Adventurism

So, while I was in Alaska, I basically read nothing but Dudely Adventure Stories: The Passage (kind of), Into The Wild, Into Thin Air, Eiger Dreams, Endurance (which is a completely and utterly amazing work of narrative history, highly, highly recommended even if you have no interest in polar exploration or survivalism), and Underground. It was an interesting mental diversion. I like hiking and camping, though they're not necessarily my first leisure activities of choice, but I have absolutely no desire to undertake risky mountain climbing or need to credential myself, either internally or externally, about surviving in the wild. I think geographic exploration is interesting, but I understand it in my generation to be largely over, there is no West I can set out for, no gold in them thar hills. I have a hard time understanding anyone who needs to prove themselves through those kinds of risks.
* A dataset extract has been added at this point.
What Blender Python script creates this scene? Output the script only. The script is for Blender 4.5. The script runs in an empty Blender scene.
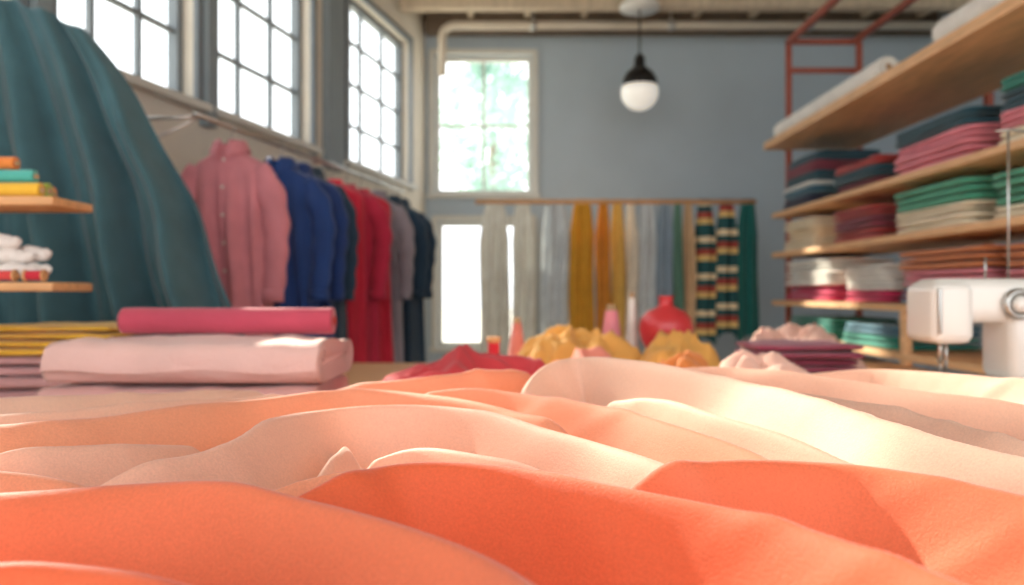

The house I was staying in, though, is owned by a serious mountain climber, and so as I got through some of the other climbing literature, I ended up reading some of Above the Clouds, a book published posthumously by Anatoli Boukreev, one of the climbing guides on one of the teams that met with disaster in 1996. His account is actually relatively consistent with Krakauer's, I think, with the exception of explanations of how he felt climbing without supplemental oxygen, which I'm inclined to believe because, after all, they were his lungs. And I like Boukreev's explanation of why he climbed: "Mountains are not Stadiums where I satisfy my ambition to  achieve, they are the cathedrals where I practice my religion...I go to them as humans go to worship. From their lofty summits I view my past, dream of the future and, with an unusual acuity, am allowed to experience the present moment...my vision cleared, my strength renewed. In the mountains I celebrate creation. On each journey I am reborn." I'm glad I get my own version of that clarity closer to the ground, but it made me think of serious climbing as less something you're trying to prove or achieve and more something that people get something truly profound out of.